Is the killing of a fisherman by a posse of pirates or the killing of a businessman by a gang of bandits, so different from the killing of a suspect by a squad of policemen? Is the plight of the children of a village woman who was shot dead while walking home from nursery school along a public road in broad daylight any different from the pain of children whose mother was shot dead in an attack by burglars?

Should a traffic accident that kills and injures passengers on the Linden highway elicit condemnation while a police operation in a village that kills three or four ‘suspects’ and injures bystanders pass without public complaint? Should the public condemn the shooting by bandits as murder yet condone the fatal shooting of suspects by the police?

There are more questions than answers. The facts are that criminal and political violence over the decades contributed much to the degeneration of public perceptions of death and the value of life. As a result, some groups in this country have grown accustomed to commemorating certain catastrophes while deliberately ignoring others. Most people, naturally, care for some lives more than they do for others anyway and some lives do not really matter much at all. But, is not the life of one human being of equal value and as worthy of protection as another?

Today, human life is cheap, the consequence of the chronic failure to enforce laws which protect life, or to ensure that its unnatural loss is investigated. The police force, the public agency that should do most to protect life, unfortunately, has done much to endanger it though some cases are not clear cut and blameworthiness is difficult to determine.

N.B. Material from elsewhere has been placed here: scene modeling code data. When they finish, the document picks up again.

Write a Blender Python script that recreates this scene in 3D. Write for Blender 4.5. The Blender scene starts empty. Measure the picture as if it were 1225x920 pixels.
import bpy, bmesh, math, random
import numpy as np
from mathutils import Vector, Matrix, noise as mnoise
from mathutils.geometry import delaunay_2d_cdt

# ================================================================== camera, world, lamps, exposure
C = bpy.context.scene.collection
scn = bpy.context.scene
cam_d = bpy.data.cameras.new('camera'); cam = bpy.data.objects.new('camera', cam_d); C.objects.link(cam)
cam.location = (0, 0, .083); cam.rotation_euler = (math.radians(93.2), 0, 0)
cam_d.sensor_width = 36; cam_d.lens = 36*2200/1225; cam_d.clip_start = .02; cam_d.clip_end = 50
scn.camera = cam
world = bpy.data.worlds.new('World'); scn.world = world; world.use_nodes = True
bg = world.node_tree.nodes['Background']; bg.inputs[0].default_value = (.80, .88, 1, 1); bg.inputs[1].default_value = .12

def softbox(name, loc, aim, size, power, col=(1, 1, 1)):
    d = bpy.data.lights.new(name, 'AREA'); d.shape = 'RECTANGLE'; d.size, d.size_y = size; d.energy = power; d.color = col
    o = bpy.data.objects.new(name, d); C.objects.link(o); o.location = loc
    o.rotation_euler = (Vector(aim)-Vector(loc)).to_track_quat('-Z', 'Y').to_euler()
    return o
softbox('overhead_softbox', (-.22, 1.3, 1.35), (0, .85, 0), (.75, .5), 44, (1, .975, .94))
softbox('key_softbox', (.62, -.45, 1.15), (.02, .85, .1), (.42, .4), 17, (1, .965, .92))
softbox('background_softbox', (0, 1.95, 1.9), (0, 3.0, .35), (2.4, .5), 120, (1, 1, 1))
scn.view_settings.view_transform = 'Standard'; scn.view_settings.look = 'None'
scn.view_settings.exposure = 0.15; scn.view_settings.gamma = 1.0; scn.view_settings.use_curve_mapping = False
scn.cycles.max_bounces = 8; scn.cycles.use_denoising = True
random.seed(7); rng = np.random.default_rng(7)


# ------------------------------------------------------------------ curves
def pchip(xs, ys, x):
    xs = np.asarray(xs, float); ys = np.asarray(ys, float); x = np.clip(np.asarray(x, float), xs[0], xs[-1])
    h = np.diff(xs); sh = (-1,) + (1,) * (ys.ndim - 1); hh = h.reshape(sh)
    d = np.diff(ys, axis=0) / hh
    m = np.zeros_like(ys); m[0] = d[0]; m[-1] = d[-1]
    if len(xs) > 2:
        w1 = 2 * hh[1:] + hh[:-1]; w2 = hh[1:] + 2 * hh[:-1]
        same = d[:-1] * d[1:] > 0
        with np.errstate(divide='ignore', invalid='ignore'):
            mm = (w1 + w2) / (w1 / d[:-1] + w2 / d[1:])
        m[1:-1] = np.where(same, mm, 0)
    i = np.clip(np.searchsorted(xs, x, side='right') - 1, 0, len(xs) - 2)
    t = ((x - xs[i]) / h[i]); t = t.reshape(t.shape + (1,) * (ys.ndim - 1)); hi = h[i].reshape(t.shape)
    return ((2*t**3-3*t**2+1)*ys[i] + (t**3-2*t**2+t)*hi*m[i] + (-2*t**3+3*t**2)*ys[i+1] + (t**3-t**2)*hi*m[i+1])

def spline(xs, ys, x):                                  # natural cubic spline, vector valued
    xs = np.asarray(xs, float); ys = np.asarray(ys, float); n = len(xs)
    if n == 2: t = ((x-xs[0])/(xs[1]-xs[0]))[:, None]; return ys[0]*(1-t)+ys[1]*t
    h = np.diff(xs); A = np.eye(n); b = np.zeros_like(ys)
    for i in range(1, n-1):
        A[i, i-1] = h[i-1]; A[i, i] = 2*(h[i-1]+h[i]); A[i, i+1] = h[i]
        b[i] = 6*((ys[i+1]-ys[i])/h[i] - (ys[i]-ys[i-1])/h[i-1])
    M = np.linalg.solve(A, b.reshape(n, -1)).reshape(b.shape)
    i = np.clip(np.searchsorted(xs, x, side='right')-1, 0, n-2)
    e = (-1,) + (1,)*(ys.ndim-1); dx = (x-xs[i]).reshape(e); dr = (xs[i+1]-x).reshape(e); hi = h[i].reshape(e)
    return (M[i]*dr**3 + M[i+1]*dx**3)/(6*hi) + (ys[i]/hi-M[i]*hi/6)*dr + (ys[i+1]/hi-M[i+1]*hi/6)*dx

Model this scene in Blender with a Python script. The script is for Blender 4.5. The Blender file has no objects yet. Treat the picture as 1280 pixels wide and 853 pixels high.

The police shot a foreigner dead in a tangled narco-trafficking and kidnapping drama which ended in the Pomeroon; shot dead a 22-year-old man described as a suspected carjacker at Old England, Upper Demerara; shot dead a suspect in the New Amsterdam armed robbery case at Bush Nai Nai, up the Canje Creek, Berbice; and shot two more villagers dead during Operation Ferret in the Buxton-Friendship community, East Coast Demerara.

The police also shot dead three teenage suspects in a robbery at Non Pareil, also on the East Coast Demerara, during what was called a ‘gun battle.’ There is little doubt that the amateurish adolescents, one of whom was armed with a handgun, were up to no good. But, in the event, even after the imperilled family had escaped, police moved in on the suspects, cornering two of them who were cowering in a little bathroom and shooting both of them dead. The third suspect ran out the house but was felled by a single fatal bullet as he attempted to flee. It is tempting to think that the adolescents’ deaths were deserved but the event turned out to be more of a duck shoot than a law enforcement operation in which the possibility of arrest was not yet exhausted.

There is no doubt that bandits and pirates, by and large, are a nasty bunch against whom the use of force is often justifiable. The discovery of the bound bodies of fishermen washed up on the Corentyne foreshore and the callous killing of two men in a rum shop at Mon Repos on the East Coast are ample evidence of this. Perhaps, also, the chopping to death of a petty thief who tried to steal a wall picture from a house at Corriverton was another example of a citizen’s conviction that human life was cheaper than the property which was about to be purloined.

The actions and attitudes of the public demonstrate a dangerous drift into the dubious domain of double standards towards unnatural death. The killing of a citizen, regardless of who the victim is and who the assailant might be, is a matter that should be vigorously condemned and thoroughly investigated whenever it occurs.

Unless the administration and its law enforcement agencies lead the way in establishing and enforcing higher standards of public safety under which the sanctity of human life is upheld, we shall be ushering in a far more dangerous year in 2008 than the one we are leaving behind in 2007.